Мы снова наслаждались европейскими домами: такими чистыми, просторными и с такими чёткими углами. Хотя мы всё ещё ползли в нашем старом автобусе по направлению к Голландии, нас охватывало ощущение огромной свободы при виде машин, мчащихся по автомагистрали со скоростями более 150 километров в час. Поражало, что здесь такси задним ходом едут быстрее, чем большинство автомобилей в Индии - обычным, и удивительно было ощущать неограниченные возможности места, располагающего таким количеством сырой, свежей энергии. Европа казалась великолепной после столь долгого пребывания в медленной части света.

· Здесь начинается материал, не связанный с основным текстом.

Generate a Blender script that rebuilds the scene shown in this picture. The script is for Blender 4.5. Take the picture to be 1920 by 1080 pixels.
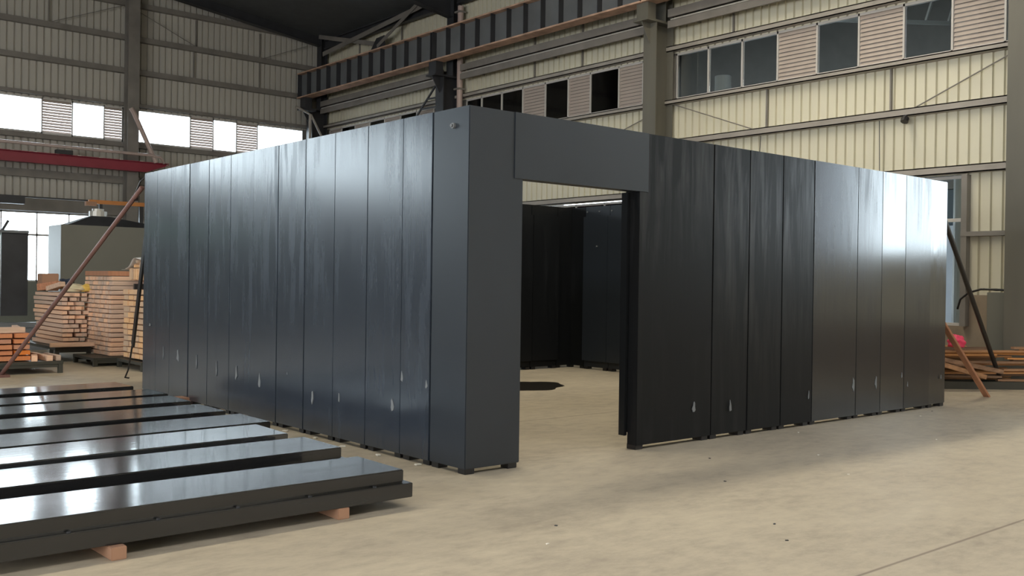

Встретившись с моими любящими родителями, приехавшими в Амстердам, мы со слезами радости упали в объятия друг друга и, счастливые, поехали домой в Данию на их машине. Родители Ханны также были чудесны. За несколько дней вокруг нас собралась почти вся наша банда. Быстро распространилась новость, что этот Алмазный Путь, должно быть, действительно представляет собой нечто эффективное, поскольку он явно придал человеческий облик даже такому смутьяну, как их старый друг Оле. Сами того не замечая, так как видели всё в свете нашего нового "дела", мы уже были совсем не теми людьми, которые покинули Копенгаген два года назад.Мы решили, что наша первоочередная задача -сделать доступным для других то, чему мы научились сами. Важно было преподносить Алмазный Путь так, чтобы это помогло преодолеть культурные различия между Тибетом и Западом. Многие хорошие люди были сбиты с толку экзотической литературой и получили бы пользу от ясной картины тибетского буддизма. Нужно было объяснять, что это не просто длинные и скучные ритуалы или магические фокусы, но - методы, основанные на прикладной психологии и философии, за которыми 2500 лет опыта. Помогая людям лучше жить, умирать и перерождаться, сделать свою жизнь и осмысленной, и полезной для других, учение, наверняка, может многое дать. Отличный материал для этого мы собрали в в Сонаде: пять тетрадей с наставлениями Калу Ринпоче. В них встречалось много повторов, поскольку он часто начинал с начала, когда приходили новички, но даже это было полезным примером. Конечно, следует черпать вдохновение от наивысшего из всех понятных нам уровней учения, но ещё важнее укреплять основы для дальнейшего развития. Итак, у нас имелось достаточно материала для небольшого буклета, и мы уединились в нашем домике в шведских лесах, чтобы обеспечить появление книжки.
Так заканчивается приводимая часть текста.